▶ Stated goal
Please restate, exactly as written, the lines running from the beginning of the material through the line that has "return p.x, p.z" in it.

▶ Source excerpt

--- BEGIN ---

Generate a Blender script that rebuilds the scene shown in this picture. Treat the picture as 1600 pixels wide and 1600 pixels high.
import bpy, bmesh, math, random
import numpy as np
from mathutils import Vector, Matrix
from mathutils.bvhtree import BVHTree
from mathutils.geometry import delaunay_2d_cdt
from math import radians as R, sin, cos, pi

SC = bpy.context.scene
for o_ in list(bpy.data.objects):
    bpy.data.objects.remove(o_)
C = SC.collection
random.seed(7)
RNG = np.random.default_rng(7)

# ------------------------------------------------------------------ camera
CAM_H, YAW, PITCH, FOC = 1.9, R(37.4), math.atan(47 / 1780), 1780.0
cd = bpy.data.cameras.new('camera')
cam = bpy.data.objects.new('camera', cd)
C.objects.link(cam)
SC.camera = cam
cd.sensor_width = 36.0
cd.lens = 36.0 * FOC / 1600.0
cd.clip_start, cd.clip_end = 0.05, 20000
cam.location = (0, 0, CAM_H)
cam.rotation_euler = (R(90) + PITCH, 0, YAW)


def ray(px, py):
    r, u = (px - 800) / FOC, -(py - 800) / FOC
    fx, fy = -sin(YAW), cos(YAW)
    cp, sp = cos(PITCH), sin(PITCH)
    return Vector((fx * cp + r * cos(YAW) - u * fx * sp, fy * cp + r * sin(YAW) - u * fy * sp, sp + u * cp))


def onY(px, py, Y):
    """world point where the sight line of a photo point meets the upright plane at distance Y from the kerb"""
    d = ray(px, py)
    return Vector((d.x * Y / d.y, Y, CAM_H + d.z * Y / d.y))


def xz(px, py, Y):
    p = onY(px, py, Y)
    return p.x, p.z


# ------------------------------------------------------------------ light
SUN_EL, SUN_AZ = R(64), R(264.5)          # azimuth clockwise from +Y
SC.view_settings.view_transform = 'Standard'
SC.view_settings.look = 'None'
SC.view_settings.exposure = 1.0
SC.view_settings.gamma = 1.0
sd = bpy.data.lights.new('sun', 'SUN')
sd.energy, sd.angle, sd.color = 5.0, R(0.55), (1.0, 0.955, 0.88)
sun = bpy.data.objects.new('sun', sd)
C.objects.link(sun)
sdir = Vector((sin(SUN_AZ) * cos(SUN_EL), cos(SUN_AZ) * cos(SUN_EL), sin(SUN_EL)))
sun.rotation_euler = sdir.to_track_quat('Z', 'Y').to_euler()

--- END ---

▶ Written solution
Generate a Blender script that rebuilds the scene shown in this picture. Treat the picture as 1600 pixels wide and 1600 pixels high.
import bpy, bmesh, math, random
import numpy as np
from mathutils import Vector, Matrix
from mathutils.bvhtree import BVHTree
from mathutils.geometry import delaunay_2d_cdt
from math import radians as R, sin, cos, pi

SC = bpy.context.scene
for o_ in list(bpy.data.objects):
    bpy.data.objects.remove(o_)
C = SC.collection
random.seed(7)
RNG = np.random.default_rng(7)

# ------------------------------------------------------------------ camera
CAM_H, YAW, PITCH, FOC = 1.9, R(37.4), math.atan(47 / 1780), 1780.0
cd = bpy.data.cameras.new('camera')
cam = bpy.data.objects.new('camera', cd)
C.objects.link(cam)
SC.camera = cam
cd.sensor_width = 36.0
cd.lens = 36.0 * FOC / 1600.0
cd.clip_start, cd.clip_end = 0.05, 20000
cam.location = (0, 0, CAM_H)
cam.rotation_euler = (R(90) + PITCH, 0, YAW)


def ray(px, py):
    r, u = (px - 800) / FOC, -(py - 800) / FOC
    fx, fy = -sin(YAW), cos(YAW)
    cp, sp = cos(PITCH), sin(PITCH)
    return Vector((fx * cp + r * cos(YAW) - u * fx * sp, fy * cp + r * sin(YAW) - u * fy * sp, sp + u * cp))


def onY(px, py, Y):
    """world point where the sight line of a photo point meets the upright plane at distance Y from the kerb"""
    d = ray(px, py)
    return Vector((d.x * Y / d.y, Y, CAM_H + d.z * Y / d.y))


def xz(px, py, Y):
    p = onY(px, py, Y)
    return p.x, p.z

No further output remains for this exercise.